TASK INSTRUCTIONS:
Word for word, restate the lines from the start of the data below through the line containing "COL=bpy.context.collection".

STORED DATA:
☆ ☆ ☆ ☆ ☆

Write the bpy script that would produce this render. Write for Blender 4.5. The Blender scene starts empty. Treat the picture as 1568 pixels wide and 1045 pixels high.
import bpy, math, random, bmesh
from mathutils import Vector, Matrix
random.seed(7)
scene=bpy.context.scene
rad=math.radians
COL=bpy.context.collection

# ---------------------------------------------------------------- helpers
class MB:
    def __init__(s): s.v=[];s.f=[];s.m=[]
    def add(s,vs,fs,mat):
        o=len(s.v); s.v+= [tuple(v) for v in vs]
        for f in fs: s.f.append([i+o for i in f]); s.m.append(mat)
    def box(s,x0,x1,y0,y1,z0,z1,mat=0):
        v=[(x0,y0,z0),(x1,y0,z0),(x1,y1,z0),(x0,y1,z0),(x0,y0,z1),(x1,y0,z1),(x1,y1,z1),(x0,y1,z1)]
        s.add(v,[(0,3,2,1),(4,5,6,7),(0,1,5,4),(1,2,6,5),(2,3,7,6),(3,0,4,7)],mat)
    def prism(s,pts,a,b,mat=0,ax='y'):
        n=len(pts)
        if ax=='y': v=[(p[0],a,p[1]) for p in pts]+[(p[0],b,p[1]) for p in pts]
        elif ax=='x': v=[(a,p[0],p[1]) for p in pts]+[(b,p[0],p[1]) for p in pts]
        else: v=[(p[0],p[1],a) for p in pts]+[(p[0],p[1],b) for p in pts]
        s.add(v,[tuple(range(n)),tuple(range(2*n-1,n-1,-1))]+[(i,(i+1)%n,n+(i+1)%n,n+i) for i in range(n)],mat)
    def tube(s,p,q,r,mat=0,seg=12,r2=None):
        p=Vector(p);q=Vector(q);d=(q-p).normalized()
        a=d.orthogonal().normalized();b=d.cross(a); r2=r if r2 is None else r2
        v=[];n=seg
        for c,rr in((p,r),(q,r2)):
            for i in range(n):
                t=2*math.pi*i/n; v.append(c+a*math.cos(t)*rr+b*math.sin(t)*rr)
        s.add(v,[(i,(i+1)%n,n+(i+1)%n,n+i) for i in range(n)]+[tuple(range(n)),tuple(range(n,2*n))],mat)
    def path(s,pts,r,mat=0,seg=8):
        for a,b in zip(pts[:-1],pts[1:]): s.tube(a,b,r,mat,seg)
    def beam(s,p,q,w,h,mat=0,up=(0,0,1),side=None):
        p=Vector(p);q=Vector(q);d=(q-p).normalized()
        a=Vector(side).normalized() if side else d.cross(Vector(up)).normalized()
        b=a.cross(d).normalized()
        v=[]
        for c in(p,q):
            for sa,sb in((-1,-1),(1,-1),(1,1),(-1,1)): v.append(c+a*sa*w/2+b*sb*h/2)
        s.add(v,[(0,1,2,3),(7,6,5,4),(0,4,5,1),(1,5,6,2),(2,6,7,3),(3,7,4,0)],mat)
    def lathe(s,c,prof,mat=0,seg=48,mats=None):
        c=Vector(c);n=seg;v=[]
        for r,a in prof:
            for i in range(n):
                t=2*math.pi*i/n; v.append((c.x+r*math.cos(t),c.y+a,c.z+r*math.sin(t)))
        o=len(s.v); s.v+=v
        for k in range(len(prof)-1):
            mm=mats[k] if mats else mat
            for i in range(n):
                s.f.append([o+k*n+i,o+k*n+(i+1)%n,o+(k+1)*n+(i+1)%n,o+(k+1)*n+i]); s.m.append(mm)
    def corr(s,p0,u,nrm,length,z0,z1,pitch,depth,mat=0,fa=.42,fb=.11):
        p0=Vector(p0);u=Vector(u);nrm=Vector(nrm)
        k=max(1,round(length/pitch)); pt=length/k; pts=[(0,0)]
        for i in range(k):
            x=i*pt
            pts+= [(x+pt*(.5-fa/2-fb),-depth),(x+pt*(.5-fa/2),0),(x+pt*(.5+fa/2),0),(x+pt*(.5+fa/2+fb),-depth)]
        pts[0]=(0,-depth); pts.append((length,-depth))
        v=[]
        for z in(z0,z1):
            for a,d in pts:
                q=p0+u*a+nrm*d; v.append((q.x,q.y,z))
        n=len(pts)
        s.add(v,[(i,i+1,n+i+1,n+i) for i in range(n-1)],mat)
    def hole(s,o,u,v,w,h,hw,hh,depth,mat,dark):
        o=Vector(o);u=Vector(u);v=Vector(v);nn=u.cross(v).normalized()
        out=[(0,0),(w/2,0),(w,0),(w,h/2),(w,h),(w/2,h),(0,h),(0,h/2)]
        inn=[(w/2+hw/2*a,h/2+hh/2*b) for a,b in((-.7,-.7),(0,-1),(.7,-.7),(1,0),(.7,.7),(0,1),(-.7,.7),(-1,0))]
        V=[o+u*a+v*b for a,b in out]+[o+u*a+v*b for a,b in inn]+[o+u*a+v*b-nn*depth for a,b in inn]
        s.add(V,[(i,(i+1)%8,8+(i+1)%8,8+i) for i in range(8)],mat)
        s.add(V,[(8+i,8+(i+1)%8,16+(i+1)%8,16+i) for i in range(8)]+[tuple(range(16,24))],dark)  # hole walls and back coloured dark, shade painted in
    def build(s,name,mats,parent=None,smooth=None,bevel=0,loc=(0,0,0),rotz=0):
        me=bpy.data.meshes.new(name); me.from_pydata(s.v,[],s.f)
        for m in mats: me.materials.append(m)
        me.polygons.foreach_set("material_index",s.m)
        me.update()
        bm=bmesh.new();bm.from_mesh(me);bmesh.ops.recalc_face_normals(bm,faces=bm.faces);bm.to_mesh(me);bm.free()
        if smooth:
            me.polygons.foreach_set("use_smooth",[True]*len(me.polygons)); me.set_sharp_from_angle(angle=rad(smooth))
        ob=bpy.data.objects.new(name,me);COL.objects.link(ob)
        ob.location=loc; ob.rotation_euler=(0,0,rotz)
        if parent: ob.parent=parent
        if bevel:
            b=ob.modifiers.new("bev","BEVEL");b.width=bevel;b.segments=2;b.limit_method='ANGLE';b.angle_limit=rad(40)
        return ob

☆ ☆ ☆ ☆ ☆

FINISHED ANSWER:
Write the bpy script that would produce this render. Write for Blender 4.5. The Blender scene starts empty. Treat the picture as 1568 pixels wide and 1045 pixels high.
import bpy, math, random, bmesh
from mathutils import Vector, Matrix
random.seed(7)
scene=bpy.context.scene
rad=math.radians
COL=bpy.context.collection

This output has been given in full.